I was encouraged by this article.  Until I got to the last page, that is.  That's when I found this paragraph: 
Indeed, it appears that eHarmony excludes certain people from their dating pool, leaving money on the table in the process, presumably because the algorithm concludes that such individuals are poor relationship material. Given the impressive state of research linking personality to relationship success, it is plausible that sites can develop an algorithm that successfully omits such individuals from the dating pool.
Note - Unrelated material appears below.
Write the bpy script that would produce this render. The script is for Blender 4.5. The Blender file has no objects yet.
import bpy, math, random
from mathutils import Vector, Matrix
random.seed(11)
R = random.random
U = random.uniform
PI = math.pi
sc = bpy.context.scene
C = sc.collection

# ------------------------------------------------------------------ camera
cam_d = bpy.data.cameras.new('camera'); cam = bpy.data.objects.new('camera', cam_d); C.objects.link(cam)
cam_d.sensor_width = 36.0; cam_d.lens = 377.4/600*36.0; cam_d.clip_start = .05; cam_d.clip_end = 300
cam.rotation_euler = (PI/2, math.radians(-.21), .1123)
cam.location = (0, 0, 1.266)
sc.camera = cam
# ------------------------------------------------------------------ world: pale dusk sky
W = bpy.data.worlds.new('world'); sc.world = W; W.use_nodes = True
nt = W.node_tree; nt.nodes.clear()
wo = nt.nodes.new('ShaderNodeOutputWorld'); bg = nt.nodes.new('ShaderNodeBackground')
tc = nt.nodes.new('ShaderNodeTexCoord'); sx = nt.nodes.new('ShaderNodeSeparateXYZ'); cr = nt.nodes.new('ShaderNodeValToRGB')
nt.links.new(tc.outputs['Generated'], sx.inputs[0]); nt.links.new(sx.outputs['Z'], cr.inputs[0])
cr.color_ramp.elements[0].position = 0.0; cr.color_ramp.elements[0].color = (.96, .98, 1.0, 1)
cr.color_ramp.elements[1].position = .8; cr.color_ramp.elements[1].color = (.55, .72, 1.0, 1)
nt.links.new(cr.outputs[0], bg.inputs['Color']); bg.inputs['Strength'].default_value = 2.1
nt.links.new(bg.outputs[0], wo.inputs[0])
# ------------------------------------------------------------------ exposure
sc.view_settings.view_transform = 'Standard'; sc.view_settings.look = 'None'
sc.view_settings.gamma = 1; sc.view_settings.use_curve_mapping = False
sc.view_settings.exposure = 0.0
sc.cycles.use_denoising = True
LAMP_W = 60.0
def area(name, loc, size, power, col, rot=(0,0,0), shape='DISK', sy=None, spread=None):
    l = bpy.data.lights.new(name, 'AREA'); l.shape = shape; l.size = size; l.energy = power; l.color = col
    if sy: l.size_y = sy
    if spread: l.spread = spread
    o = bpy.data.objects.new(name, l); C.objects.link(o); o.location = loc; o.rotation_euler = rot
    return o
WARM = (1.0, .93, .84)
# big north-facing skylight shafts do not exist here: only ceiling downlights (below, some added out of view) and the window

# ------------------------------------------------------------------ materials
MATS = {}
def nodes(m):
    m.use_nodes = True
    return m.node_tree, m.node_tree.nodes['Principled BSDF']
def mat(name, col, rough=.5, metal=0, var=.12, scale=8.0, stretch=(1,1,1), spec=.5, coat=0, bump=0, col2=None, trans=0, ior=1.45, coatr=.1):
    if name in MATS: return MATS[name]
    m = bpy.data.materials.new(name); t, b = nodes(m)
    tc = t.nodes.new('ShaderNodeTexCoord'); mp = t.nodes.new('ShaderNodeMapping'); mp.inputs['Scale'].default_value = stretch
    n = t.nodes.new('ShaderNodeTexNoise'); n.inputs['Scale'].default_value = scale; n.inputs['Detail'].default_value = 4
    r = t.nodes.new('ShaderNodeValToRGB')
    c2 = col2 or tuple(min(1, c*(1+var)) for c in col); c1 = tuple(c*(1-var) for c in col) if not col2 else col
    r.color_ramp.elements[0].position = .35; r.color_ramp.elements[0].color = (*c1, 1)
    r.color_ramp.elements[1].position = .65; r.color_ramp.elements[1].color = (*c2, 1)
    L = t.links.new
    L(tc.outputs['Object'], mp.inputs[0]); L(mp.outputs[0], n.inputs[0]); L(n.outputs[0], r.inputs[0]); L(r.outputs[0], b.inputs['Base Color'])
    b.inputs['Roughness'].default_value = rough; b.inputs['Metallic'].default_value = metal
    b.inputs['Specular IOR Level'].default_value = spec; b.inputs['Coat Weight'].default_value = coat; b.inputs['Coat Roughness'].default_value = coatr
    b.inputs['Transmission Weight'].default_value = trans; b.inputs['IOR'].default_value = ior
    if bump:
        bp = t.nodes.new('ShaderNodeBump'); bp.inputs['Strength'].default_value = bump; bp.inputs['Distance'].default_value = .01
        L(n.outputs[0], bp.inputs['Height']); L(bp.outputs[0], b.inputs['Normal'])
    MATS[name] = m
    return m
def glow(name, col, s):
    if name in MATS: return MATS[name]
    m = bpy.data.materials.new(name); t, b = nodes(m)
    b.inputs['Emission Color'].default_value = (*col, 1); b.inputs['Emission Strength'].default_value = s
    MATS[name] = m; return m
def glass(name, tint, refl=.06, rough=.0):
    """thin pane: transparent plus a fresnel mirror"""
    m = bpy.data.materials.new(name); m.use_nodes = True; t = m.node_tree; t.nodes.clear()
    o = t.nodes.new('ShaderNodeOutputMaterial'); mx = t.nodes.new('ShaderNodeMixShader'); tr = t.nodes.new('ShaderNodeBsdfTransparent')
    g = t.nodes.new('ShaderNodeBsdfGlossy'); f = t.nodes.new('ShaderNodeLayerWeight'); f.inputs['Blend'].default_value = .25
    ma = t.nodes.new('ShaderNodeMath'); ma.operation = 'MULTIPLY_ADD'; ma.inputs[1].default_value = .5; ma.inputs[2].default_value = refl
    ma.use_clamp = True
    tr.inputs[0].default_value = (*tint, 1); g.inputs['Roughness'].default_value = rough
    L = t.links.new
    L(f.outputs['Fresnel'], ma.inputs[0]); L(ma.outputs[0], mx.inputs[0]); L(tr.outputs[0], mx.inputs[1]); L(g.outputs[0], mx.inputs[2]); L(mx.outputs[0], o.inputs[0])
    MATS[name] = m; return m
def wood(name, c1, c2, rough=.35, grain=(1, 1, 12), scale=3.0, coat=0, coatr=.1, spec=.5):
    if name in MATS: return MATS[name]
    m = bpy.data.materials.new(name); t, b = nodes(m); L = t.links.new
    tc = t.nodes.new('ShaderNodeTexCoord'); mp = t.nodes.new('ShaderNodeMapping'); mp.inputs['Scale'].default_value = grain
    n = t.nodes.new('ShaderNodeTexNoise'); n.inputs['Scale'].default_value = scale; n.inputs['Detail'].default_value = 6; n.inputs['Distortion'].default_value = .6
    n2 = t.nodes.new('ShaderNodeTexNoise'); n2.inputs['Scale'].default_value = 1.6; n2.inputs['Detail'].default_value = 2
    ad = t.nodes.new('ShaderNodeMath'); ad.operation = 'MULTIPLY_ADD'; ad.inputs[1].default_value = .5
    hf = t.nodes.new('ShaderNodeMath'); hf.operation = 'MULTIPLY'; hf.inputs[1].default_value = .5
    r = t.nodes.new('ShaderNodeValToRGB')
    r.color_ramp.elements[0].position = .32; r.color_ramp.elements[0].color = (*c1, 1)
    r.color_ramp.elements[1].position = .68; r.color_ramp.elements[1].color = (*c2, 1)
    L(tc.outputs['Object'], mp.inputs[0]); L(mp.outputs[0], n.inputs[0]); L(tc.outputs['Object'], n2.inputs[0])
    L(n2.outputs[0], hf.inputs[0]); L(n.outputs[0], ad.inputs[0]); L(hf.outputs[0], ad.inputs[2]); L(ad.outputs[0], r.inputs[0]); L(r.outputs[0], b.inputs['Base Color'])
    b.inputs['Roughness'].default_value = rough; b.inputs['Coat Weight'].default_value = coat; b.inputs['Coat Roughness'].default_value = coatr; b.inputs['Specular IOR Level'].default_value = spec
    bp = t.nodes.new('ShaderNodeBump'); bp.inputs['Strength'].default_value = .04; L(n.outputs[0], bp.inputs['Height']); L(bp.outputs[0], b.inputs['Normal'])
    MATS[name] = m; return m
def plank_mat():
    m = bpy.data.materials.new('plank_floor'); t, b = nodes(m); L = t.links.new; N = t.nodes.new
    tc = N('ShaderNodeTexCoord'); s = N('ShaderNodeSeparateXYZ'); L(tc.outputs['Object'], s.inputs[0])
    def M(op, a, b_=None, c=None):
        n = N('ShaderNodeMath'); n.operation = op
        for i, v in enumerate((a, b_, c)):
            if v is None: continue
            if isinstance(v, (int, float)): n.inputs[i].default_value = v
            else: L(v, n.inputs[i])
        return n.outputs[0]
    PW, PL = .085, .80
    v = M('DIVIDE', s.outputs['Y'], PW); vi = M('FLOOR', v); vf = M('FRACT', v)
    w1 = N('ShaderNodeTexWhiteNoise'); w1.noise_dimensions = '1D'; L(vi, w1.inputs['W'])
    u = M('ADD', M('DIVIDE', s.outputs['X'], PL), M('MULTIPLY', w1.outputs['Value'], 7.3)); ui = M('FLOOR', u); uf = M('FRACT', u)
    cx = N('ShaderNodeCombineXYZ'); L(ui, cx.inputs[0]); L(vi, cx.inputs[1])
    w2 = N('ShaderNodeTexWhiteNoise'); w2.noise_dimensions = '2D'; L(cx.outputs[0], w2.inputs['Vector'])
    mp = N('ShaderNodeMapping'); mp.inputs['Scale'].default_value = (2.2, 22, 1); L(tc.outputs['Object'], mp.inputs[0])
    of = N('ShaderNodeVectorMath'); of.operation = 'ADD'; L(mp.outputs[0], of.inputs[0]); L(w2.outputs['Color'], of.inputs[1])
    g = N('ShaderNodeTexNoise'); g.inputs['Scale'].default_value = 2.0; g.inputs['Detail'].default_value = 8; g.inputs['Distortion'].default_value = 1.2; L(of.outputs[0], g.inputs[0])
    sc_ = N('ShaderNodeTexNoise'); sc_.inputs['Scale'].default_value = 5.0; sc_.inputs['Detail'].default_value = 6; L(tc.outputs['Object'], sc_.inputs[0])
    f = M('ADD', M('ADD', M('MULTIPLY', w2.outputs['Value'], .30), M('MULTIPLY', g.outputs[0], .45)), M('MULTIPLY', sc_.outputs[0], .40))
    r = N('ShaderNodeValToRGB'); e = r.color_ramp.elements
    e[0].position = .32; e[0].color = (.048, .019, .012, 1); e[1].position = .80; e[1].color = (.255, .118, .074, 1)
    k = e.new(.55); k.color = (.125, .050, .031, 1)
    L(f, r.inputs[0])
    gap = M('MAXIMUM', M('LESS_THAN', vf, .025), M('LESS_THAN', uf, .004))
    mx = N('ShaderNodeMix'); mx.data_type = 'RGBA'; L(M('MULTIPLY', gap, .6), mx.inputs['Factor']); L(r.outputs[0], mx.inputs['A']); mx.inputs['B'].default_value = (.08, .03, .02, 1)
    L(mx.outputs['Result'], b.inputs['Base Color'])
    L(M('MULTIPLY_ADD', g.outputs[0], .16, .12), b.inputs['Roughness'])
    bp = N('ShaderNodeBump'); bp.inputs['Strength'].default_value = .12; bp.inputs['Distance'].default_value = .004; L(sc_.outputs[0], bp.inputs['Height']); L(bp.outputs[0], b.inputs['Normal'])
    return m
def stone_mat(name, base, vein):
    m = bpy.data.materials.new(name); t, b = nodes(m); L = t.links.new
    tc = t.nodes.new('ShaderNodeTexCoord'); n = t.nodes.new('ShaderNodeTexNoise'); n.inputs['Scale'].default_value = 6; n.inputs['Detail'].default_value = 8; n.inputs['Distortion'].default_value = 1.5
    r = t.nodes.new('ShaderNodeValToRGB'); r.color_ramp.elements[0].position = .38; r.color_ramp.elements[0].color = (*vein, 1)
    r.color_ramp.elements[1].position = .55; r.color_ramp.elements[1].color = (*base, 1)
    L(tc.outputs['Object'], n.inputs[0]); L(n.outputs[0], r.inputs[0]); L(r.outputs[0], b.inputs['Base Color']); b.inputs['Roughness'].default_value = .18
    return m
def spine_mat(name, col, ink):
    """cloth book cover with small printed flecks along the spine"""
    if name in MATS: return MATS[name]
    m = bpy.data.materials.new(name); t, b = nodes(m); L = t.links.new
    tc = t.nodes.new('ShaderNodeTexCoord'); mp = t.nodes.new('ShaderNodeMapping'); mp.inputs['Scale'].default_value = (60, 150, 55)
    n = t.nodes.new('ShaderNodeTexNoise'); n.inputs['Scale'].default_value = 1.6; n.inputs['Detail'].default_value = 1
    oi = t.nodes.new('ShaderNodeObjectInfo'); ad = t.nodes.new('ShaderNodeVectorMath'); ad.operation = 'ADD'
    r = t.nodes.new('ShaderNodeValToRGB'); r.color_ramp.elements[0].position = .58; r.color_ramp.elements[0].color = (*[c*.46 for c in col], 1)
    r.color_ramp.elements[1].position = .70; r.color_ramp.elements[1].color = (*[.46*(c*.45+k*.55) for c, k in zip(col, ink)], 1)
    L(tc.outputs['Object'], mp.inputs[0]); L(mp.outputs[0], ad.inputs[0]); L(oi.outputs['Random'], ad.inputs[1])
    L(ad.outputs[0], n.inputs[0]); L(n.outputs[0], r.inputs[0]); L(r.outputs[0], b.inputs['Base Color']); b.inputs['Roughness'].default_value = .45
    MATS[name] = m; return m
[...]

As long as you’re not one of the omitted people, that is a worthwhile service.
"As long as you're not one of the omitted people..."  Huh.  Really?  Oh-kaay.

When I tell people about my online dating experiences, one suggestion from them predominates: I should change my answers to these personality questionnaires.  Give more "normal" answers.  I should not set my standards so high, they'll also suggest.  
I'm not going to do that.  For one thing, and this may be my way of showing my relative lack of experience in long-term relationships, I don't see how this sort of compromise helps.  When I look around and see so many people breaking up or getting divorced, or even worse, trapped in bad relationships that they can't or won't get out of, I think to myself that I'd rather be single than go through that.  
But more importantly, I really do like the person I am.  I know I'm an odd-ball.  I've been this way for as long as I can remember.  I remember back in High School making having the choice of trying to act more normal in order to fit in more and "hang" with more people, or be myself and have a much, much smaller circle of friends.  I chose to be who I am as best I can.  I still stand by that decision.  
And really, it's the only fair way to enter a relationship, right?  I mean, if I start dating someone pretending to be normal and then suddenly started being myself, what would that poor woman think?  
Everyone tells you to "just be yourself" when trying to form relationships but how many of us really do that? 
I will.  I will state it right here.  I AM one of the Omitted People.  I don't do online dating, not just because they didn't work for me, but because they've made it clear they don't want me either.  That only tells me that their collection of profiles don't include anyone suitable for me.  Enough of that, then.  Sayonara.  No more online dating sites for me.
Unless they come up with something like "Omitted People-dot-Com."  That one I might check out.  
PS: Some of you may have noticed the link in the eHarmony "We can't match you" dialogue box where they offer me a copy of a personality profile they created about me.  I didn't check it out the first time.  I went back to the site while writing this blog and found that it's still there.  So, if you want to know what the personality of one of the Omitted looks like, you can find it here: My Personality Profile.  free Personality Profile

1 Comments:

Blogger Michelle said...

hahahahaha...

hear, hear! I thought i was the only one who felt this way about all these online dating sites. It's a great feeling knowing that i am not crazy.